Neste momento o grão está com o amido já disponível, com as enzimas que serão úteis para a produção cervejeira também em grande quantidade e é a hora de interromper o processo, caso contrário não teremos malte, e sim uma planta. O processo é interrompido através da secagem dos grãos e é a partir deste momento que começam a surgir diferentes tipos de malte de cevada.
Maltes “base” são os malte de cevada que foram secos e não passaram por tratamentos em temperaturas elevadas, mantendo assim o amido e as enzimas, pode-se dizer, totalmente disponíveis para o processo cervejeiro.
Os maltes especiais podem passar por torra, cozimento (reação de Mailard), defumação, o que vai conferir aromas específicos, cores mais escuras, e necessariamente vai prejudicar o poder diastático do grão, ou seja, a quantidade de enzimas ao passar por este processo diminui consideravelmente. Em alguns casos, até mesmo o amido já não estará mais disponível para ser convertido em açúcares fermentescíveis. Vai caber ao cervejeiro conhecer cada grão e achar as proporções adequadas de maltes base e maltes especiais para cada receita.
Curiosidade: Algum tempo atrás, sobretudo antes da revolução industrial, não se tinha condições de controlar perfeitamente a umidade e a temperatura dos processos. Basicamente todos os grãos tinham aroma de fumaça (da secagem) e cores escuras, consequentemente, as cervejas também, além de serem mais adocicadas.

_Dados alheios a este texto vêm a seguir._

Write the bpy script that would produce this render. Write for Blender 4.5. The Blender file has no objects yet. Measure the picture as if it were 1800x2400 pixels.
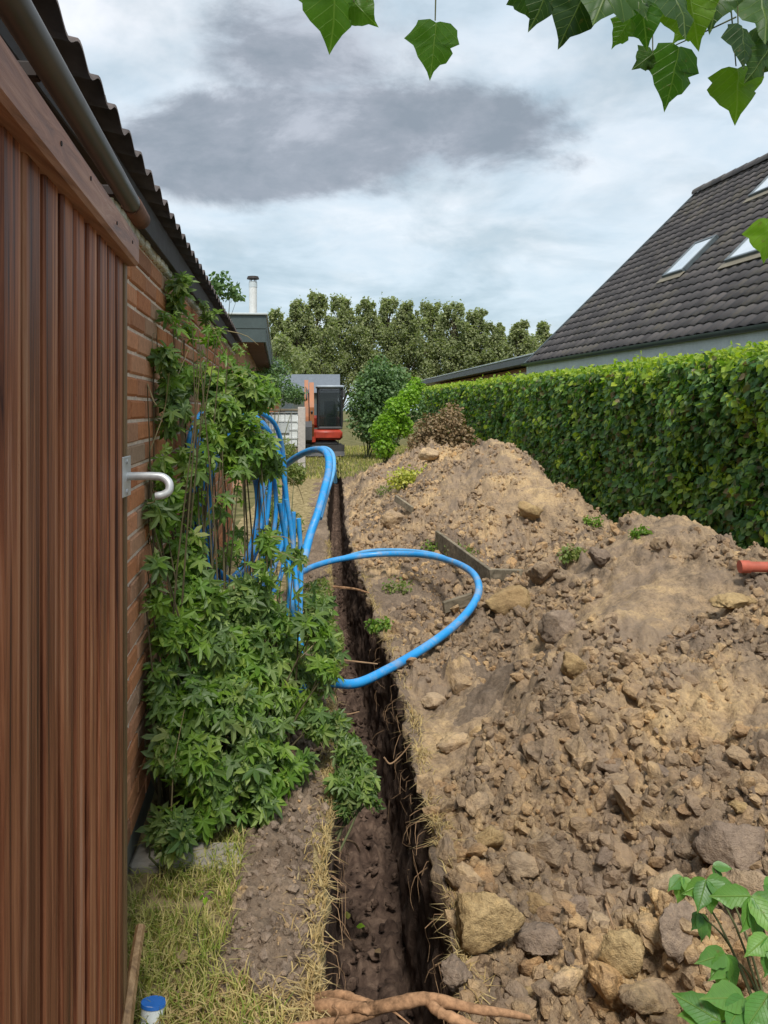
import bpy, math, random
import numpy as np
from mathutils import Vector, Matrix
rng = np.random.default_rng(7)
random.seed(7)
scn = bpy.context.scene
COL = scn.collection

# ------------------------------------------------------------------ camera, world, sun, exposure
CAMZ = 1.55
cd = bpy.data.cameras.new('camera'); cam = bpy.data.objects.new('camera', cd); COL.objects.link(cam)
cam.location = (0, 0, CAMZ); cam.rotation_euler = (math.radians(90), 0, 0)
cd.lens = 27; cd.sensor_width = 36; cd.sensor_fit = 'AUTO'
cd.shift_x = 115/2400; cd.shift_y = -240/2400
cd.clip_start = 0.05; cd.clip_end = 3000
scn.camera = cam
scn.view_settings.view_transform = 'Standard'; scn.view_settings.look = 'None'
scn.view_settings.gamma = 1; scn.view_settings.use_curve_mapping = False
scn.view_settings.exposure = 0.48
SUN_EL, SUN_AZ = math.radians(58), math.radians(176)      # azimuth clockwise from +Y: almost straight behind the camera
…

Para a cerveja ser puro malte, é necessário que ela contenha apenas malte de cevada como fonte de açúcares para a fermentação. Isto não é garantia, no entanto, de que cerveja puro malte é melhor que as demais. Considerando apenas os ingredientes e não os processos, o que ajuda a definir se vai ser melhor, ou não, é o motivo pela qual os outros ingredientes foram adicionados. Nas grandes indústrias, por exemplo, milho, arroz e outros açucares menos nobres são largamente utilizados para diminuir custos, o que é a raiz desta teoria de que só as “puro malte” são boas. Já a utilização de trigo, centeio, aveia e frutas, por exemplo, definitivamente não tem esta mesma razão financeira. Na verdade, até a utilização de açúcar de cana pode não ter a intenção final de baixar custo. A teoria de que as “puro malte” são melhores só faz algum sentido quando aplicada às cervejas das gigantes predadoras do mercado cervejeiro.